→ **Instruction**: Starting at the line containing "Generate a Blender" and ending at the line containing "COL = SC.collection", reproduce each line exactly as written, with both end lines included and all pictures omitted.

Entries with scene source code:
_ _ _ _

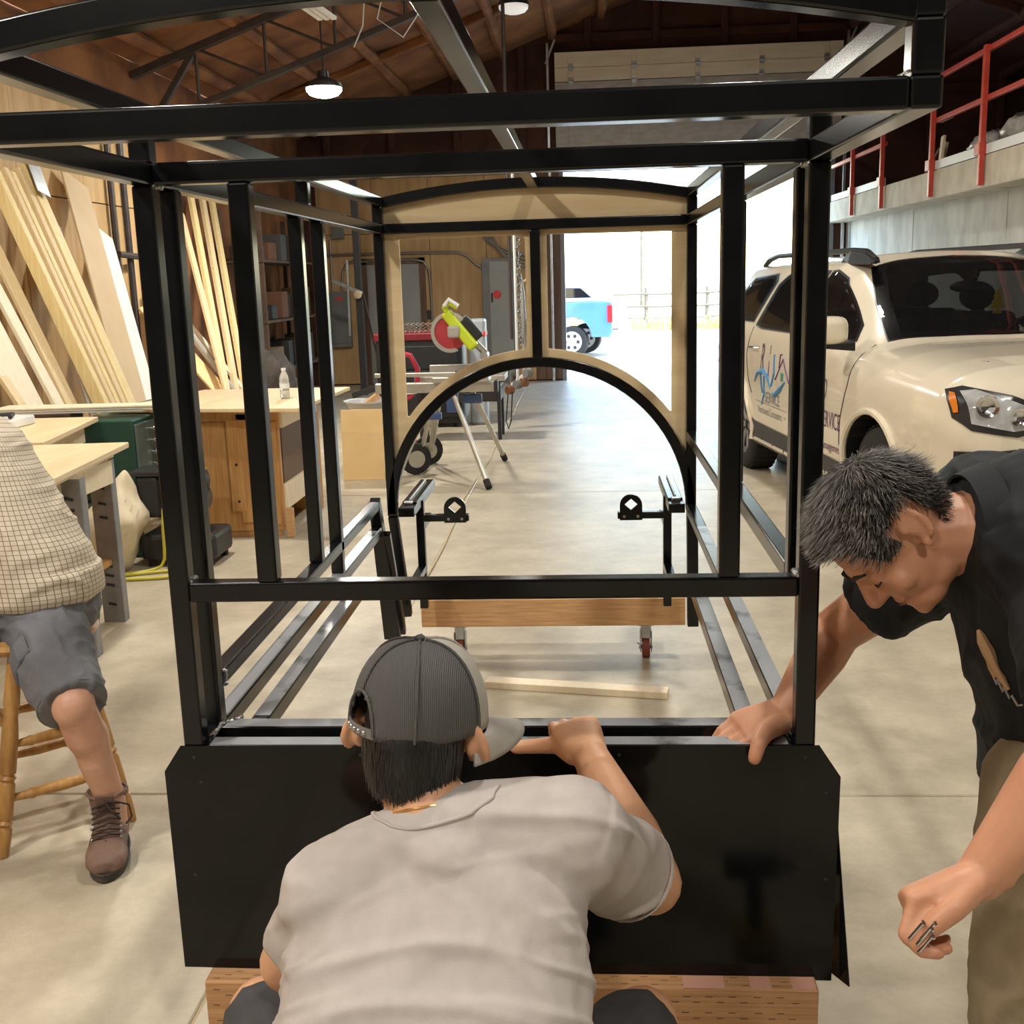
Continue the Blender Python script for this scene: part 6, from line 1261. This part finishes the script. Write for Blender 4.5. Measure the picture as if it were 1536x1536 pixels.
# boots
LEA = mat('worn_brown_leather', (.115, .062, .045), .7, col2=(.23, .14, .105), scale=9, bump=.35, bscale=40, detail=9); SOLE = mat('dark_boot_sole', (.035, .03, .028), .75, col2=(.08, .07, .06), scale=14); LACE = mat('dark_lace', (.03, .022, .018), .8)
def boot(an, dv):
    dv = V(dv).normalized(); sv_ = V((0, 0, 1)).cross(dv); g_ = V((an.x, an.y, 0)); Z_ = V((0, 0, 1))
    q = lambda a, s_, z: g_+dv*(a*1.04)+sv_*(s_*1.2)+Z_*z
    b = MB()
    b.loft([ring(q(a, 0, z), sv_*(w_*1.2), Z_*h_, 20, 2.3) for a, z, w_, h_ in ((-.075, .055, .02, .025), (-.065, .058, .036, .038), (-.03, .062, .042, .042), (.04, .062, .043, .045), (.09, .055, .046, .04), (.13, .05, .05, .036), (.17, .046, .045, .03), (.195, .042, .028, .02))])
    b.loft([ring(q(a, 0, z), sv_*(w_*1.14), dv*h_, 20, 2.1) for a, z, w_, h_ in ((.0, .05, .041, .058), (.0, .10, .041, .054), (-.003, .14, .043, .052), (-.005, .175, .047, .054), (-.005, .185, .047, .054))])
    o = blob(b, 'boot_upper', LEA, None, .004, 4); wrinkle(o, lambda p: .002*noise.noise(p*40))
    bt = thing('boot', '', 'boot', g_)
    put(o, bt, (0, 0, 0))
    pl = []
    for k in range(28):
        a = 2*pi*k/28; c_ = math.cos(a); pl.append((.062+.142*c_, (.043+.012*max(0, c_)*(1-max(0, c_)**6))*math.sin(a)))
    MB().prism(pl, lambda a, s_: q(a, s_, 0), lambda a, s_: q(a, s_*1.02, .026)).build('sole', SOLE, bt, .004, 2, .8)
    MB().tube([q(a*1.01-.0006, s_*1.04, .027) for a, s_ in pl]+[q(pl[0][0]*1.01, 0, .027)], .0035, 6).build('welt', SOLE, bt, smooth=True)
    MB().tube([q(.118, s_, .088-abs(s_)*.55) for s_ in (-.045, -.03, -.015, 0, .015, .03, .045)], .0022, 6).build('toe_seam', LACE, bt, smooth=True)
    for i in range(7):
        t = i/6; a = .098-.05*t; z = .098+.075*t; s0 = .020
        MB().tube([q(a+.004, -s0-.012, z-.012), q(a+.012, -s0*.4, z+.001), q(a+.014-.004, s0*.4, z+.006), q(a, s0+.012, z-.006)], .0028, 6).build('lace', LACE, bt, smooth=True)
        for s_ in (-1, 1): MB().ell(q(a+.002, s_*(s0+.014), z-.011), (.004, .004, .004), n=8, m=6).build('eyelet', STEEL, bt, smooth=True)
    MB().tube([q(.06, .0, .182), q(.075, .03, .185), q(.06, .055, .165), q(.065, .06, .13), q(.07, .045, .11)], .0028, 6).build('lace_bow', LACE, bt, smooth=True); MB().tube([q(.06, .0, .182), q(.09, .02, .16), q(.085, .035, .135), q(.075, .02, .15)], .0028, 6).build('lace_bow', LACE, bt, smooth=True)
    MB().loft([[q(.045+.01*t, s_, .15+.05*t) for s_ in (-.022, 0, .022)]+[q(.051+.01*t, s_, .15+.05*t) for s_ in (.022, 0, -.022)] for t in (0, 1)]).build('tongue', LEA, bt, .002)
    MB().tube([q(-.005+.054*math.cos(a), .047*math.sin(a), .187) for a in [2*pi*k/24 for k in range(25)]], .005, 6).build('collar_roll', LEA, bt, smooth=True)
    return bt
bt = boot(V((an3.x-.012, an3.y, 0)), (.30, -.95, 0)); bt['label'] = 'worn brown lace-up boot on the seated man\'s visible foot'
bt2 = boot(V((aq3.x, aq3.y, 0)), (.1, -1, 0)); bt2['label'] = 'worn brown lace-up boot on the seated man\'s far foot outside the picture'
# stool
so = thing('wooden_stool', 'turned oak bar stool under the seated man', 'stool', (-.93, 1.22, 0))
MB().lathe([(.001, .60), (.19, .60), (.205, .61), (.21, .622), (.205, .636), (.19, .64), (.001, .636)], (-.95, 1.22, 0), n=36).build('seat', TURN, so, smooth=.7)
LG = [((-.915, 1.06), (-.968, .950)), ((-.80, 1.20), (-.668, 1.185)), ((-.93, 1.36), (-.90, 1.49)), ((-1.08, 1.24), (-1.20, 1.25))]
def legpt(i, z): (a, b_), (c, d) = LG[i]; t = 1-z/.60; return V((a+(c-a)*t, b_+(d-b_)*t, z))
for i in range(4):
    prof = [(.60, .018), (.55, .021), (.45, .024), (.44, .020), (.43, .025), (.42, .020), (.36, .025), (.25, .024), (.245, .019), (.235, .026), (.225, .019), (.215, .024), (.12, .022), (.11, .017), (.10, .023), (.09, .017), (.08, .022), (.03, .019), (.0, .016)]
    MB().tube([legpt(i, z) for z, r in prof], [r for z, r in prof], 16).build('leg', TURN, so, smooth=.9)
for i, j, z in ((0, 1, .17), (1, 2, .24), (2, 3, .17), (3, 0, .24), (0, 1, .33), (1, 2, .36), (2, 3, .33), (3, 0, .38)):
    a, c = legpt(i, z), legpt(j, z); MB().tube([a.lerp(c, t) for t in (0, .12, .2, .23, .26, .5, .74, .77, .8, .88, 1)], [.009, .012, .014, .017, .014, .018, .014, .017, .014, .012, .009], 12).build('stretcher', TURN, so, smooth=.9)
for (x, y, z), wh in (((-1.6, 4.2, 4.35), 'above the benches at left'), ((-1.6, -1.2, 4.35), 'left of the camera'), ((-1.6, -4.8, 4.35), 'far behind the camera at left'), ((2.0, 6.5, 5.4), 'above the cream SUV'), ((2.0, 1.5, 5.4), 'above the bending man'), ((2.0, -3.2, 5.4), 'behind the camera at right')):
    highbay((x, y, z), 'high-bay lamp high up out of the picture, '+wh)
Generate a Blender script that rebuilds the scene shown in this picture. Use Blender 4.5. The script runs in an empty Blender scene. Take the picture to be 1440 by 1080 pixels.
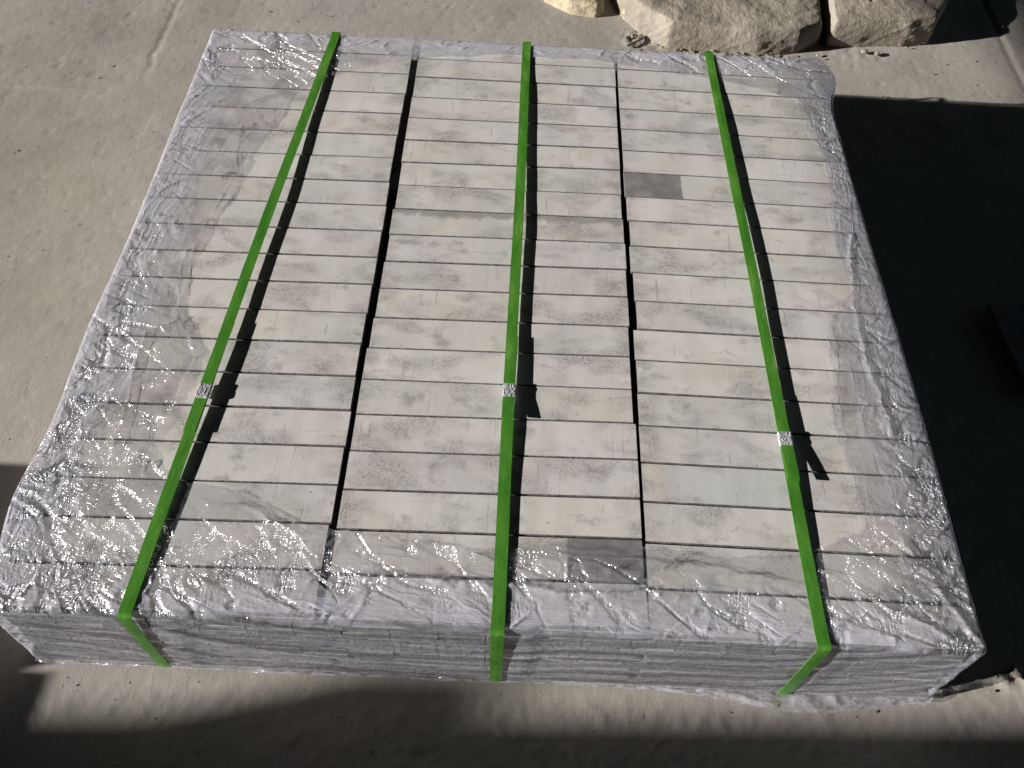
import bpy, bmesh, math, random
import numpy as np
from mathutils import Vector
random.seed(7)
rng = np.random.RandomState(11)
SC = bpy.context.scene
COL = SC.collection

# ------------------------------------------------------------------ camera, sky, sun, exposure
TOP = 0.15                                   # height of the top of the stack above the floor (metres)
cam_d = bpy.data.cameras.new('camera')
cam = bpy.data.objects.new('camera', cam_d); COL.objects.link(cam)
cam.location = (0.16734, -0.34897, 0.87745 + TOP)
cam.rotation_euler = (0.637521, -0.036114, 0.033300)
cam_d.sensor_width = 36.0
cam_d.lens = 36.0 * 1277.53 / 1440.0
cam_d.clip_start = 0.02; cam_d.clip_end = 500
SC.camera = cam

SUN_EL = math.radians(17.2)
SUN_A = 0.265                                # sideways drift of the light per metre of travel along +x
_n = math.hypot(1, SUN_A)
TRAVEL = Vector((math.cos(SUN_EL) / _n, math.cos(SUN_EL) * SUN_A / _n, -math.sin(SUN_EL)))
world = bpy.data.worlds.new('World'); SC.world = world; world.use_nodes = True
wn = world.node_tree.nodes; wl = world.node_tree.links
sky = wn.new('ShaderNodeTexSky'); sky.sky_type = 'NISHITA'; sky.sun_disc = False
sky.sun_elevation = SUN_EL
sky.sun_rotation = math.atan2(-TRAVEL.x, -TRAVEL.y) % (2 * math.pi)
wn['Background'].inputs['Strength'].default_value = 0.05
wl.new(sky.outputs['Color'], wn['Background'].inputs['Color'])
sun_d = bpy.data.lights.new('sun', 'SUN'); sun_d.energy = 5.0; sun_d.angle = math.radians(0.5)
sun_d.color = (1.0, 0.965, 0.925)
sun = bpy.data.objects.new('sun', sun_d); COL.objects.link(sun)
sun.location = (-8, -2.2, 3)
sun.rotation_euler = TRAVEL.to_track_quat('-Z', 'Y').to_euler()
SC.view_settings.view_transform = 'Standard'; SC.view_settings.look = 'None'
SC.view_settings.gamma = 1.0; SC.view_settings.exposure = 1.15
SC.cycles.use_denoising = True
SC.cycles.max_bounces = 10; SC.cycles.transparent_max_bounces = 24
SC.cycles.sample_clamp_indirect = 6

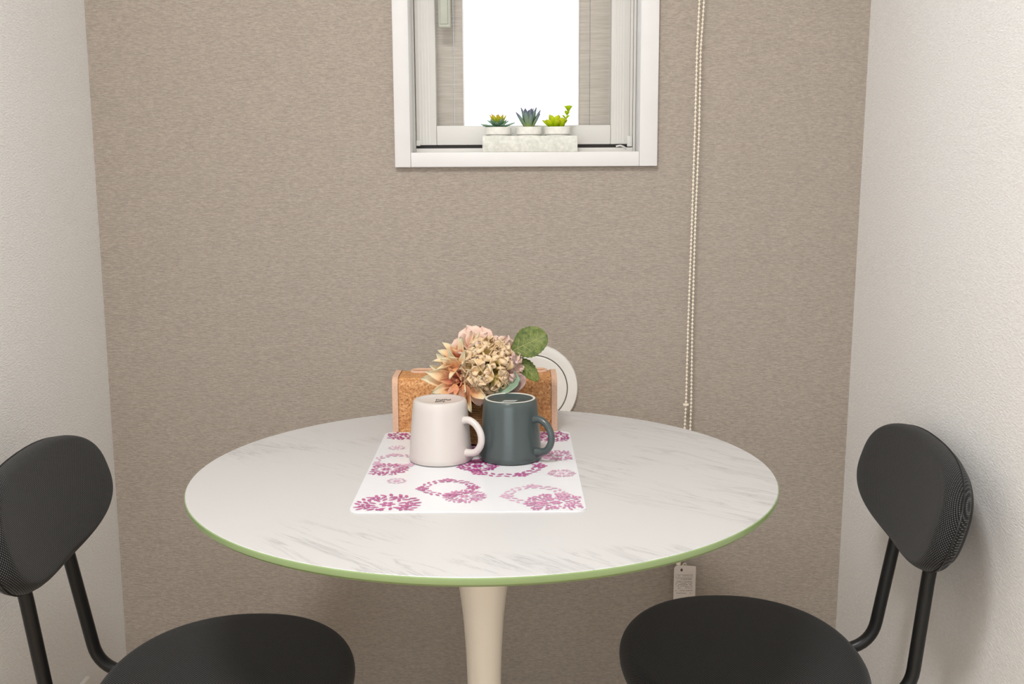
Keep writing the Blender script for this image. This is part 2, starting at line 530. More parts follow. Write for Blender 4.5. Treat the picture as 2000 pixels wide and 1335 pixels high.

_ _ _ _

→ **Expected answer**:
Generate a Blender script that rebuilds the scene shown in this picture. Use Blender 4.5. The script runs in an empty Blender scene. Take the picture to be 1440 by 1080 pixels.
import bpy, bmesh, math, random
import numpy as np
from mathutils import Vector
random.seed(7)
rng = np.random.RandomState(11)
SC = bpy.context.scene
COL = SC.collection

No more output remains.